Wednesday, October 12, 2016

Renee the American

The number one thing about adapting to a new culture is that I have to be aware that I am not in America. Things that may seem like they should be the same, may not be. And that's ok. Great actually. It keeps humans from being really boring. However, this brings a challenge when I'm going to live in Japan for about four months.

I recently found out through the Cultural-Context Inventory that I embody a low contact culture. This makes sense. America is on the medium low scale in term of cultures. This is a little bit of problem however. See, Japan is an extremely high contact culture. Like really high. It's usually the example for a high culture. This means that I'll have to be careful in what I expect from people around me. Japanese people are a collective culture where the group is more important than the individual. America does not do that. Instead, we focus on the individual, how can I succeed and such, instead of how can the group succeed. This will probably come to head when I make Japanese friends. I'll have to make sure to think more about their concerns and feeling than I would here. Not that I don't already, but I must be more proactive in my thinking than usual. This also might appear in school work. I'll mostly be working with internationals, but there's a chance that I might be in an elective or club that's mostly Japanese students. I prefer individual work, while they probably prefer working in a group. And they care about that group. This will probably be a positive. Instead of the usual "one person does the work for the entire group" mentality and tendency, Japanese students might actually work together and make sure everyone is on the same page and have the same share of the workload. This, of course, is only speculation. But I most be prepared for any and all sides of the the spectrum.

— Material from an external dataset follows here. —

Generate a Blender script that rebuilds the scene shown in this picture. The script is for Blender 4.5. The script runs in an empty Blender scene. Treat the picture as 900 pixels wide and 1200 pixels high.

The High and Low Culture difference is not the only thing that will pose a challenge. See, Americans and Japanese tend to be different personality wise. I'm a very blunt person. It's very American. If you don't like something, tell me. Don't beat around the bush. That's not Japanese at all. They are the opposite. In fact, saying no is considered pretty rude. They instead prefer to say their equivalent to maybe. They also have a different sense of humor. I'm a very sarcastic person. My friends often joke about the fact that noooooo waaaaaaay am sarcastic. My humor is a part of me. I won't stop being sarcastic simply because I'm aboard. Well, I'll probably decrease it, but not fully take it away. This is something I can showcase and educate people on while I'm there. They may not understand it or get why it's funny, but at least they'll know about it now.

This is one thing I am nervous about- culture shock. It's going to happen. In fact, I experienced it before. When I was originally going to Japan back in high school, my program made us go through some cultural websites before we went to orientation. The things that they covered were so drastically different that I panicked. It was honestly really scary. This time though, I'm prepared. I know culture shock is coming, I think I know how to keep myself from panicking. I have a journal that I write in from time to time. While I'm abroad, I'm going to write in it as often as I can. Having a space to pour out my feelings in my native language will really help. This method as helped me in other times, so I'm know it will work. I'm also going to be more open minded. Last time, I had an idea on what to expect. When my mind didn't fit reality, I couldn't handle it. This time, I have a general idea on what to expect through research, but I'm keeping my mind very open. This way, I don't have a true firm idea on everything. I'm exploring and learning something new everyday this way. It might be the same from American or it might not. Either way, by keeping an open mind, I can be prepared for almost anything.

In general, as I go aboard, I must keep an open mind and observe. The culture will show itself al lot more if I just observe. The number one thing I will observe is the interactions between people. Being collective and high culture, I imagine that their interactions will be drastically different (they may not be). I can learn a lot by doing this. Doing these things should help me adapt better to Japan. I also must be true to myself. I'm an American, first and forth most. I will never be Japanese. I physically can not be. I will forever be a foreigner to them, even if I become a citizen in the future. But that doesn't mean I can't learn, and they learn from me. Hopefully with all these things, I'll be ready to go abroad!